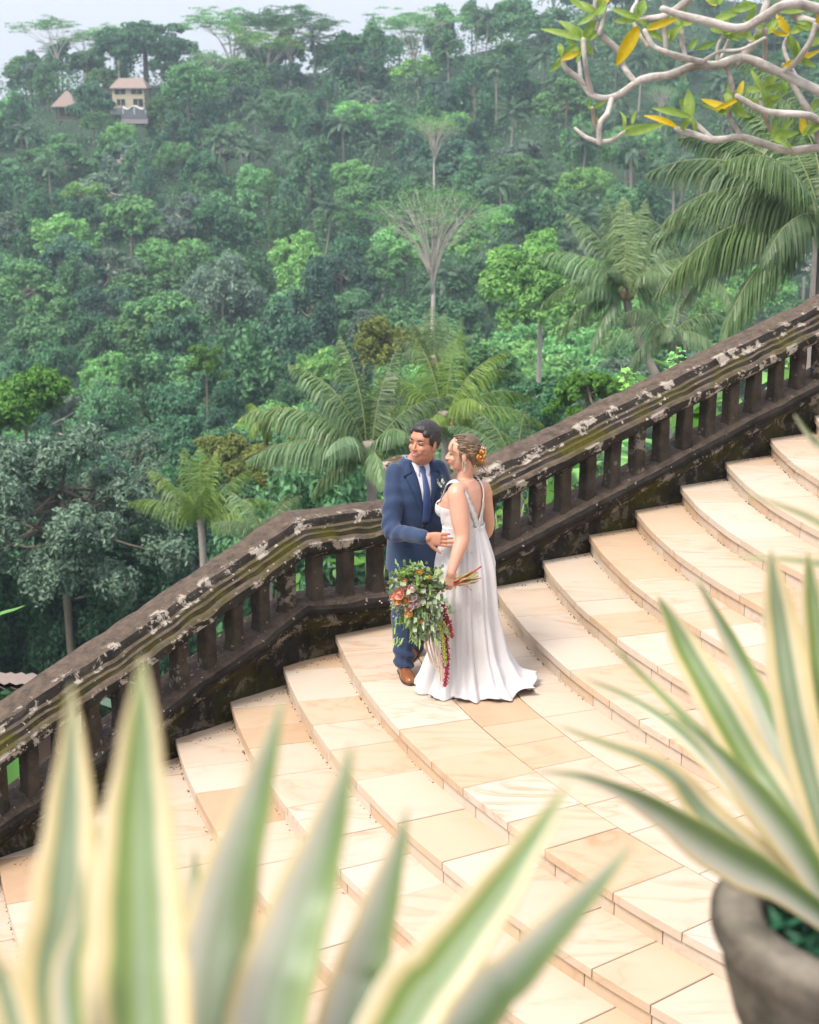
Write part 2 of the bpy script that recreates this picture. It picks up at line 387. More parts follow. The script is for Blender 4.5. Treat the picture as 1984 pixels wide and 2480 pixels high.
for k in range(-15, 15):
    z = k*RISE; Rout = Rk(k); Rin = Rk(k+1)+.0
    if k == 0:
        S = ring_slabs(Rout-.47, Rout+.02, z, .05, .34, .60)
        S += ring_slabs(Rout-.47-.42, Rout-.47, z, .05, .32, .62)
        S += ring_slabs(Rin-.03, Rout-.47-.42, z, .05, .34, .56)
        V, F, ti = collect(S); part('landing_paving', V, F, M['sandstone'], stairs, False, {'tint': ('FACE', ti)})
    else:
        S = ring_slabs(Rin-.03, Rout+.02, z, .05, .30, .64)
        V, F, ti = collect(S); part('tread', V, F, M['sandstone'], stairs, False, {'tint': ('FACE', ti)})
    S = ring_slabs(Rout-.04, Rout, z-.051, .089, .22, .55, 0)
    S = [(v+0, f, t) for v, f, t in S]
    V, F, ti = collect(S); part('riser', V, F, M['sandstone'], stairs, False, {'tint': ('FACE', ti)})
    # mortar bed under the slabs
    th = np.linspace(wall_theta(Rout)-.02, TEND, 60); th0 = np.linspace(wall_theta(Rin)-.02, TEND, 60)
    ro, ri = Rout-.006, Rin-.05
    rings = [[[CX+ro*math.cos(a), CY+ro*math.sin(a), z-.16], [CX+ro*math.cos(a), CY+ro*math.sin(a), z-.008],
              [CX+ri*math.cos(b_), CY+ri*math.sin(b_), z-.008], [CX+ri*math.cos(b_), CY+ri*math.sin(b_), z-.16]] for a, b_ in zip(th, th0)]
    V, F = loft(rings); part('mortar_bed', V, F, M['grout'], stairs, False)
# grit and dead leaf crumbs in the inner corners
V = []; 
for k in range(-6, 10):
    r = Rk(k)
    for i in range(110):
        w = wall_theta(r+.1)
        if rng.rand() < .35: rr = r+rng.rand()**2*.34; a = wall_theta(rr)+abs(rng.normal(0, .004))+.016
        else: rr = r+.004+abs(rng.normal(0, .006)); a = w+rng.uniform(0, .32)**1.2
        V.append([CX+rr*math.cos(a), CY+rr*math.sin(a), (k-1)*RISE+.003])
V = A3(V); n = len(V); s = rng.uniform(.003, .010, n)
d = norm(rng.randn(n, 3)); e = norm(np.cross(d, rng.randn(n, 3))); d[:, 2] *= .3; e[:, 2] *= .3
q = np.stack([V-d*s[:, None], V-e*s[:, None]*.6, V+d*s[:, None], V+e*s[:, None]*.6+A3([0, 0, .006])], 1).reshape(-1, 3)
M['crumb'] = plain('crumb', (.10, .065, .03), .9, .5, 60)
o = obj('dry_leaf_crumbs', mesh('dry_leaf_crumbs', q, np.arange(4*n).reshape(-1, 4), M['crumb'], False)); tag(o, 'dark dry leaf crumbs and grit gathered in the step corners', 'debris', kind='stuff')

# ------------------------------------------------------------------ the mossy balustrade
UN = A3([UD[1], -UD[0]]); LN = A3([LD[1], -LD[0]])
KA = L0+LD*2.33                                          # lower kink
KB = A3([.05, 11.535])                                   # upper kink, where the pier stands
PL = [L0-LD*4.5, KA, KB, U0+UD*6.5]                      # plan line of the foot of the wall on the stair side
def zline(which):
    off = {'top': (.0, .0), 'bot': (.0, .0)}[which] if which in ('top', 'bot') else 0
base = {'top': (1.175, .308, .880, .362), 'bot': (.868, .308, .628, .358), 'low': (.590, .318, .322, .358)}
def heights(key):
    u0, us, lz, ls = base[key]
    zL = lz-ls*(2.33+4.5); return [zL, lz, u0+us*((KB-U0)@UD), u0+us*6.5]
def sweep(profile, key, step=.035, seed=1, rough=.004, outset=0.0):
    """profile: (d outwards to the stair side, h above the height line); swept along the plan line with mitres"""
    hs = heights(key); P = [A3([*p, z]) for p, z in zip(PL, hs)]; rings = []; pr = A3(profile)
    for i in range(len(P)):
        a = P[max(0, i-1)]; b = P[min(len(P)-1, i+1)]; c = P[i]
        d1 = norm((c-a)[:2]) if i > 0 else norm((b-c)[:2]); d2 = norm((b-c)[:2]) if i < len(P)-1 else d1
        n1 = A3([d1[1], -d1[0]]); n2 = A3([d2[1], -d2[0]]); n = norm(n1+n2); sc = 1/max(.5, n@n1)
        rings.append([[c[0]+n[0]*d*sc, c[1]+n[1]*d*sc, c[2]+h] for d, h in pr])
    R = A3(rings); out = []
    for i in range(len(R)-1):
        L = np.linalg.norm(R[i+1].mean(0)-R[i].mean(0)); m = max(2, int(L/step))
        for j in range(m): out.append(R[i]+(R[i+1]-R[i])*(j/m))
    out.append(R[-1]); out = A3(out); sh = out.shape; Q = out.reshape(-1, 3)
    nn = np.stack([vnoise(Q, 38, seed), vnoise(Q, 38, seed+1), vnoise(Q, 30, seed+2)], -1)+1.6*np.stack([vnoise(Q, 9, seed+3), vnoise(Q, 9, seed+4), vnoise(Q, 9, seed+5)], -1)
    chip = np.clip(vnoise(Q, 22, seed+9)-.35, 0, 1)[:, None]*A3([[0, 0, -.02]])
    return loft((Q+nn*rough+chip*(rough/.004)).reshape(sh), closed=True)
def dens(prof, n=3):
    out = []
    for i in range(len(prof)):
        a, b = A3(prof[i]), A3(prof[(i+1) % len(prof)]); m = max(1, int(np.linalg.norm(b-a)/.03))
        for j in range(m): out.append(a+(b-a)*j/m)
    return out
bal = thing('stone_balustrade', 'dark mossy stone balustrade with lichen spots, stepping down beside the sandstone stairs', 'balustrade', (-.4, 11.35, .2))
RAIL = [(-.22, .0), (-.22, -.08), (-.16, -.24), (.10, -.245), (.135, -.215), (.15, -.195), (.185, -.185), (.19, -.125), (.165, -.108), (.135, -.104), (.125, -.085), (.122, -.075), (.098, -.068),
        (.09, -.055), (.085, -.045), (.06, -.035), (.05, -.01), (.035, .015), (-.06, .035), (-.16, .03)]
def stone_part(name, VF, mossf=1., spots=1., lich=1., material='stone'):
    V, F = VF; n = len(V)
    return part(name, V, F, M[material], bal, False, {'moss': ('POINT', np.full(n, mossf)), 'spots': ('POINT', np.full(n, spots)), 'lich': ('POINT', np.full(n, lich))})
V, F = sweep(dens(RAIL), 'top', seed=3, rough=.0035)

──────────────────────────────

(PROBLEM REQUIREMENTS): Retype everything in the material word for word, minus pictures.

(SOLUTION):
Write part 2 of the bpy script that recreates this picture. It picks up at line 387. More parts follow. The script is for Blender 4.5. Treat the picture as 1984 pixels wide and 2480 pixels high.
for k in range(-15, 15):
    z = k*RISE; Rout = Rk(k); Rin = Rk(k+1)+.0
    if k == 0:
        S = ring_slabs(Rout-.47, Rout+.02, z, .05, .34, .60)
        S += ring_slabs(Rout-.47-.42, Rout-.47, z, .05, .32, .62)
        S += ring_slabs(Rin-.03, Rout-.47-.42, z, .05, .34, .56)
        V, F, ti = collect(S); part('landing_paving', V, F, M['sandstone'], stairs, False, {'tint': ('FACE', ti)})
    else:
        S = ring_slabs(Rin-.03, Rout+.02, z, .05, .30, .64)
        V, F, ti = collect(S); part('tread', V, F, M['sandstone'], stairs, False, {'tint': ('FACE', ti)})
    S = ring_slabs(Rout-.04, Rout, z-.051, .089, .22, .55, 0)
    S = [(v+0, f, t) for v, f, t in S]
    V, F, ti = collect(S); part('riser', V, F, M['sandstone'], stairs, False, {'tint': ('FACE', ti)})
    # mortar bed under the slabs
    th = np.linspace(wall_theta(Rout)-.02, TEND, 60); th0 = np.linspace(wall_theta(Rin)-.02, TEND, 60)
    ro, ri = Rout-.006, Rin-.05
    rings = [[[CX+ro*math.cos(a), CY+ro*math.sin(a), z-.16], [CX+ro*math.cos(a), CY+ro*math.sin(a), z-.008],
              [CX+ri*math.cos(b_), CY+ri*math.sin(b_), z-.008], [CX+ri*math.cos(b_), CY+ri*math.sin(b_), z-.16]] for a, b_ in zip(th, th0)]
    V, F = loft(rings); part('mortar_bed', V, F, M['grout'], stairs, False)
# grit and dead leaf crumbs in the inner corners
V = []; 
for k in range(-6, 10):
    r = Rk(k)
    for i in range(110):
        w = wall_theta(r+.1)
        if rng.rand() < .35: rr = r+rng.rand()**2*.34; a = wall_theta(rr)+abs(rng.normal(0, .004))+.016
        else: rr = r+.004+abs(rng.normal(0, .006)); a = w+rng.uniform(0, .32)**1.2
        V.append([CX+rr*math.cos(a), CY+rr*math.sin(a), (k-1)*RISE+.003])
V = A3(V); n = len(V); s = rng.uniform(.003, .010, n)
d = norm(rng.randn(n, 3)); e = norm(np.cross(d, rng.randn(n, 3))); d[:, 2] *= .3; e[:, 2] *= .3
q = np.stack([V-d*s[:, None], V-e*s[:, None]*.6, V+d*s[:, None], V+e*s[:, None]*.6+A3([0, 0, .006])], 1).reshape(-1, 3)
M['crumb'] = plain('crumb', (.10, .065, .03), .9, .5, 60)
o = obj('dry_leaf_crumbs', mesh('dry_leaf_crumbs', q, np.arange(4*n).reshape(-1, 4), M['crumb'], False)); tag(o, 'dark dry leaf crumbs and grit gathered in the step corners', 'debris', kind='stuff')

# ------------------------------------------------------------------ the mossy balustrade
UN = A3([UD[1], -UD[0]]); LN = A3([LD[1], -LD[0]])
KA = L0+LD*2.33                                          # lower kink
KB = A3([.05, 11.535])                                   # upper kink, where the pier stands
PL = [L0-LD*4.5, KA, KB, U0+UD*6.5]                      # plan line of the foot of the wall on the stair side
def zline(which):
    off = {'top': (.0, .0), 'bot': (.0, .0)}[which] if which in ('top', 'bot') else 0
base = {'top': (1.175, .308, .880, .362), 'bot': (.868, .308, .628, .358), 'low': (.590, .318, .322, .358)}
def heights(key):
    u0, us, lz, ls = base[key]
    zL = lz-ls*(2.33+4.5); return [zL, lz, u0+us*((KB-U0)@UD), u0+us*6.5]
def sweep(profile, key, step=.035, seed=1, rough=.004, outset=0.0):
    """profile: (d outwards to the stair side, h above the height line); swept along the plan line with mitres"""
    hs = heights(key); P = [A3([*p, z]) for p, z in zip(PL, hs)]; rings = []; pr = A3(profile)
    for i in range(len(P)):
        a = P[max(0, i-1)]; b = P[min(len(P)-1, i+1)]; c = P[i]
        d1 = norm((c-a)[:2]) if i > 0 else norm((b-c)[:2]); d2 = norm((b-c)[:2]) if i < len(P)-1 else d1
        n1 = A3([d1[1], -d1[0]]); n2 = A3([d2[1], -d2[0]]); n = norm(n1+n2); sc = 1/max(.5, n@n1)
        rings.append([[c[0]+n[0]*d*sc, c[1]+n[1]*d*sc, c[2]+h] for d, h in pr])
    R = A3(rings); out = []
    for i in range(len(R)-1):
        L = np.linalg.norm(R[i+1].mean(0)-R[i].mean(0)); m = max(2, int(L/step))
        for j in range(m): out.append(R[i]+(R[i+1]-R[i])*(j/m))
    out.append(R[-1]); out = A3(out); sh = out.shape; Q = out.reshape(-1, 3)
    nn = np.stack([vnoise(Q, 38, seed), vnoise(Q, 38, seed+1), vnoise(Q, 30, seed+2)], -1)+1.6*np.stack([vnoise(Q, 9, seed+3), vnoise(Q, 9, seed+4), vnoise(Q, 9, seed+5)], -1)
    chip = np.clip(vnoise(Q, 22, seed+9)-.35, 0, 1)[:, None]*A3([[0, 0, -.02]])
    return loft((Q+nn*rough+chip*(rough/.004)).reshape(sh), closed=True)
def dens(prof, n=3):
    out = []
    for i in range(len(prof)):
        a, b = A3(prof[i]), A3(prof[(i+1) % len(prof)]); m = max(1, int(np.linalg.norm(b-a)/.03))
        for j in range(m): out.append(a+(b-a)*j/m)
    return out
bal = thing('stone_balustrade', 'dark mossy stone balustrade with lichen spots, stepping down beside the sandstone stairs', 'balustrade', (-.4, 11.35, .2))
RAIL = [(-.22, .0), (-.22, -.08), (-.16, -.24), (.10, -.245), (.135, -.215), (.15, -.195), (.185, -.185), (.19, -.125), (.165, -.108), (.135, -.104), (.125, -.085), (.122, -.075), (.098, -.068),
        (.09, -.055), (.085, -.045), (.06, -.035), (.05, -.01), (.035, .015), (-.06, .035), (-.16, .03)]
def stone_part(name, VF, mossf=1., spots=1., lich=1., material='stone'):
    V, F = VF; n = len(V)
    return part(name, V, F, M[material], bal, False, {'moss': ('POINT', np.full(n, mossf)), 'spots': ('POINT', np.full(n, spots)), 'lich': ('POINT', np.full(n, lich))})
V, F = sweep(dens(RAIL), 'top', seed=3, rough=.0035)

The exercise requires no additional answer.